When you enable the assistant, it reads selected notes and attachments in your Evernote workspace, identifies sections like methods, findings, and action items, and then generates outputs (summaries, plans, citation lists). Outputs can be saved back as new notes or appended to existing ones. Evernote organizes these artifacts alongside your original notes so your workflow stays unified.
Researchers, project managers, students, and teams who keep research content in Evernote can use the assistant. It’s designed for people who need to synthesize long documents, extract action items, or produce structured plans from unstructured notes. Access is managed through your Evernote account and workspace permissions.
Yes - the assistant is designed to produce concise summaries from long literature reviews and meeting notes. You can request different summary lengths (one-line, three-bullet, or multi-paragraph), and it will prioritize methods, key findings, limitations, and action items. Summaries are generated from the content you choose and can be refined with follow-up prompts.
The assistant can extract citation details from note text and attached PDFs, and assemble a bibliography in common citation styles. It flags low-confidence extractions for human review and can output a CSL-compatible bibliography for use in reference managers. You should verify extracted citations before final publication.
Yes. Provide notes or meeting minutes, and the assistant can draft phased timelines, milestones, owner assignments, and risk registers. It formats action items with owners and deadlines and can output the plan as a shareable note in Evernote for collaboration and tracking.
You can add PDFs and many attachments to Evernote notes; the assistant processes text-based PDFs and performs OCR on scanned documents to extract text. Data files referenced in notes can be logged as attachments, and the assistant will summarize descriptions, but numerical data tables are best processed with the data import workflows outlined in your project templates.

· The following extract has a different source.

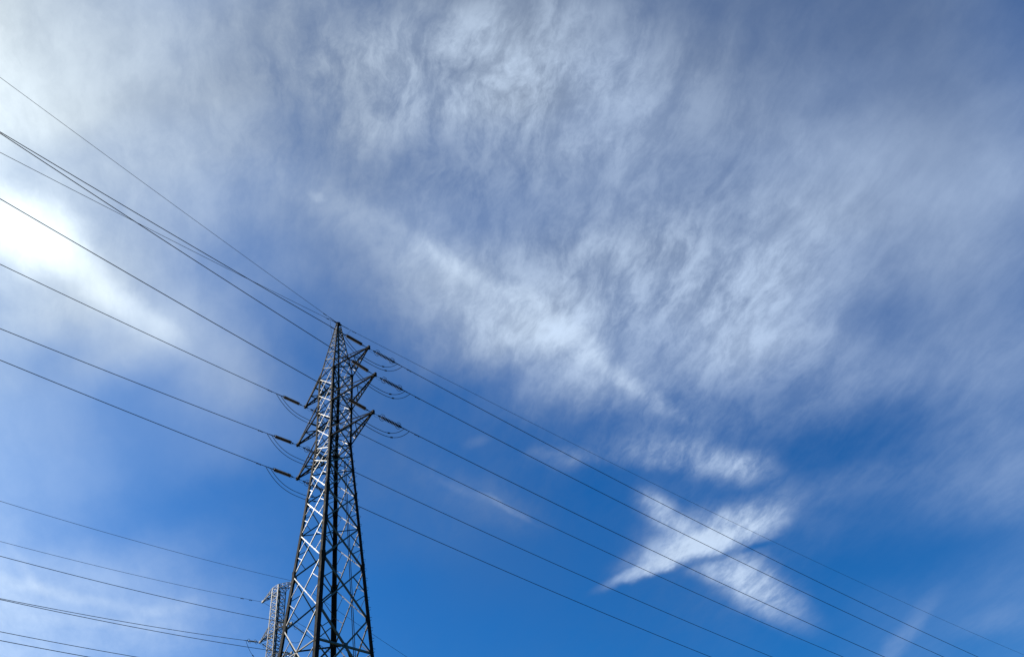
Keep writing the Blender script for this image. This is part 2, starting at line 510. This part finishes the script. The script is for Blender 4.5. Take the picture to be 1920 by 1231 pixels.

Yes. If your notes contain lecture or study material, ask the assistant to generate quiz questions, flashcards, or practice tests. It can produce multiple choice, short answer, and explanation notes to help with exam prep, and you can export those as separate Evernote notes or review decks.
The assistant is useful for structuring field notes: it can extract logistics, equipment lists, protocols, and follow-up tasks. For datasets and sensor files, it summarizes metadata and flags missing entries. Use the assistant to turn messy trip notes into operational checklists and post-fieldwork action logs stored in Evernote.
The assistant works directly within Evernote. Outputs can be exported or copied to other tools as plain text, PDFs, or structured files. Integration options depend on your Evernote setup and any connected services you enable. Check your workspace settings to connect it to other parts of your workflow.
Yes. You choose which notes or notebooks the assistant can access for a given task. That selection determines the scope of the generated output. You can also edit notes before asking the assistant to ensure sensitive or draft material is excluded from processing.
If an extracted fact or citation is incorrect, you can prompt the assistant to revise or provide corrections. It is best practice to verify critical facts, citations, or numerical values. The assistant highlights low-confidence items so you know which parts to validate.
Yes - if you upload meeting notes or transcripts, the assistant can generate polished minutes, attendee lists, distilled decisions, and follow-up action items with owners and deadlines. These outputs can be saved as new Evernote notes and shared with attendees.
The assistant performs well with structured text and clear notes, but outputs depend on input quality. For handwritten scans with poor legibility, transcription accuracy may drop. It also relies on available context - if source notes omit methodology details or dates, the assistant may not infer them reliably. Always review generated outputs before formal use.